An evolved ecosystem that’s used to the occasional fire, but that humans still aren’t. And burned trees can topple onto roads and potentially hurt passersby.

“Forest Service came in and evaluated all the trees for failure or potential to fail onto the road and survivability,” said Christian Benedict, a Forest Service representative.

RELATED: Fire that closed Highway 26 between Madras and Warm Springs contained

“After a fire, making sure that you’re mitigating not necessarily the impacts of the fire on the landscape but the impacts on the land while the fire was being fought and put out,” said Rika Ayotte, the Deschutes Land Trust Executive Director.

For the Deschutes Land Trust, that means managing trees on their own without letting natural fires thin down forests. For the Forest Service, it means the private company with the highest bid takes the burnt wood as sellable lumber.

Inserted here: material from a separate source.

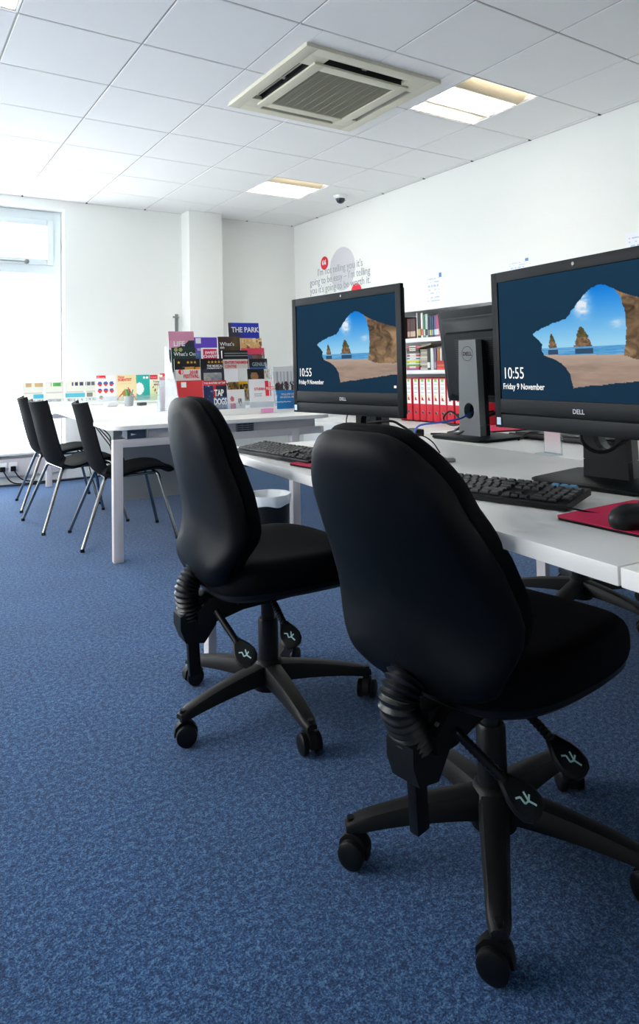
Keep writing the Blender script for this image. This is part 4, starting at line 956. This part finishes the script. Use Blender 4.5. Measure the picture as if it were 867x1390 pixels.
def news(top, c1_, mid, c2_, seed):
    def fn(u, v):
        if top[0] < u < top[1] and .05 < v < .24: return mixc(h3(c1_), h3('f0e0c8'), 1 if hsh(int(u*12), seed) > .7 else 0)
        if mid[0] < u < mid[1] and .58 < v < .80: return h3(c2_)
        if .86 < v < .97: return h3('6a6c6a') if hsh(int(u*26), seed) > .45 else h3('e4e3da')
        if .3 < v < .56 and int(v*70) % 2 == 0 and .06 < u < .94: return h3('c4c3b8')
        return h3('e2e1d6')
    return fn
for (a0, a1, f_, lb) in ((-.393, -.215, news((.1, .95), 'c8a878', (.5, 1), '4fb0cc', 1), 'folded newspaper with a tan top strip, leftmost by the window'),
                         (-.205, -.045, news((.3, .85), '57b058', (0, 0), 'ffffff', 2), 'folded newspaper with a green strip along its top'),
                         (-.035, .140, news((.3, .95), '3c4660', (0, 1), '5bb8cf', 3), 'folded newspaper with a dark photo strip and pale blue band'),
                         (.145, .235, news((.0, .95), '58606a', (.1, .7), '84827a', 4), 'folded newspaper half hidden behind the magazines')):
    leaflet(a0, a1, .948, 5.93, f_, lb, h=.19, tilt=6, name='newspaper', cat='newspaper', grp=NG, th=.012)

pc = thing('pen_pot', 'clear pot of pens on the meeting table in front of the magazines', 'pen pot', W(.392, 5.2, .7305), -TH)
MB().lathe([(.030, 0), (.034, .002), (.042, .085), (.040, .086), (.032, .006)], 20).build('pot', mat('pot_grey', 'b8bfc2', .3, alpha=.75), pc)
def pen(label, col, a, b, az, lean):
    t = tag(MB().tube([(0, 0, 0), (sin(lean)*cos(az)*.14, sin(lean)*sin(az)*.14, cos(lean)*.14)], .0055, 8).build('pen', mat('pen_'+col, col, .4), loc=W(a, b, .736)), label, 'pen', 'pens in the clear pot')
pen('green pen leaning left in the clear pot', '2f8a5a', .405, 5.2, pi, .22); pen('teal pen leaning right in the clear pot', '2aa098', .385, 5.195, 0, .3)
pen('grey pen upright in the clear pot', '5a6468', .395, 5.215, 1, .1); pen('lime green pen at the front of the clear pot', '7cc04a', .388, 5.18, 2.4, .2)
tag(MB().box((0, 0, .014), (.075, .045, .026), .008).build('tape_dispenser', mat('holder_teal', '4a5c5c', .5), loc=W(.50, 5.2, .7305), rotz=.3), 'small dark teal object right of the pen pot', 'desk item')
hm = MB().box((0, 0, .022), (.10, .07, .042), .012).box((.0, -.036, .022), (.06, .004, .02)).build('tissue_box', mat('tissue_white', 'f0f2f4', .6), loc=W(.25, 5.25, .7305), rotz=.2); tag(hm, 'low white box left of the pen pot', 'box')

# wall bracket by the column
br = thing('coat_hook', 'grey metal hook bracket on the back wall left of the column above the rack', 'hook', (2.14, YB, 1.50))
MB().box((0, -.006, -.02), (.035, .012, .30), .003).build('plate', STEEL, br)
MB().tube([(0, -.012, .085), (-.005, -.07, .09), (-.02, -.085, .09), (-.07, -.085, .092)], .009).build('arm', STEEL, br)

# waste bin under the desk
bn = thing('waste_bin', 'black waste bin with a white liner under the far end of the desk', 'bin', W(.72, 2.98), 0)
MB().lathe([(.110, 0), (.113, .003), (.128, .295), (.126, .297), (.104, .008), (.01, .008)], 32, cap=False).build('bin_body', PLA, bn)
lr = []
for z_, r0, amp in ((.245, .1285, .003), (.26, .131, .004), (.28, .133, .004), (.302, .131, .003), (.300, .120, .002), (.27, .112, .006), (.20, .100, .01)):
    lr.append([((r0+amp*sin(9*2*pi*k/60+z_*40))*cos(2*pi*k/60), (r0+amp*sin(9*2*pi*k/60+z_*40))*sin(2*pi*k/60), z_+(.006*sin(5*2*pi*k/60) if z_ < .25 and r0 > .12 else 0)) for k in range(60)])
MB().loft(lr, cap=False).build('bin_liner', mat('liner_white', 'e6ecee', .45), bn)

# sockets trunking below the window with cables
tk = thing('cable_trunking', 'white low trunking with sockets along the wall under the window', 'trunking', (0, YB-.03, 0))
MB().box((-.5, 0, .16), (2.9, .06, .16), .004).build('casing', FRAME, tk)
for x in (.42, .51):
    s_ = MB().box((x, -.034, .165), (.075, .008, .085), .003).build('socket', WHITE, tk); MB().box((x, -.05, .15), (.045, .03, .045), .006).build('plug', PLA, s_)
for k, pts in enumerate(([(.42, YB-.09, .14), (.50, YB-.14, .03), (.7, YB-.16, .012), (1.1, YB-.2, .012), (1.6, YB-.1, .012)], [(.51, YB-.09, .14), (.60, YB-.12, .04), (.85, YB-.14, .010), (1.3, YB-.15, .010)], [(-.3, YB-.10, .10), (.1, YB-.12, .04), (.5, YB-.18, .010), (.9, YB-.22, .010)])):
    o = MB().tube([p-Vector(pts[0]) for p in crv(pts)], .006, 8).build('power_cable', PLA, loc=pts[0])
    tag(o, ['black cable from the left plug trailing along the floor', 'black cable from the right plug trailing along the floor', 'black cable hanging along the trunking left of the plugs'][k], 'cable')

“At that point, the tree is then processed into log form and those logs are then decked and then loaded onto a log truck which is ultimately delivered to a local mill in the Pacific Northwest,” Benedict said.

RELATED: Free Central Oregon program inspects outside your home for fire risk factors

But not every snag, or burned tree, should be taken out of the forest.

“Animals probably live better in a wildfire adapted ecosystem than as we do as humans,” Ayotte said “So in a lot of cases, wildfire is a necessary natural process that creates habitats.”

However, mitigation is used to keep landscapes resilient, despite the number of human caused fires that are so damaging here. 

“You know it is important for us and the safety of our community to make sure that we balance leaving those natural snags and those fire impacted trees but also to make sure we’re not putting our communities and our folks at risk,” Ayotte said.

“It’s a very natural process that this would happen. We fully anticipate this to happen more,” Kern said “We’re more concerned about those human-caused starts.”

According to the Forest Service, humans are at fault for more than 150 fires every year in central Oregon.

“If we can eliminate those and keep our communities safe, we’re going to have a good fire season,” Kern said.

We talk a lot about mitigation to control fuel before a fire. Turns out, it’s just as important after a fire.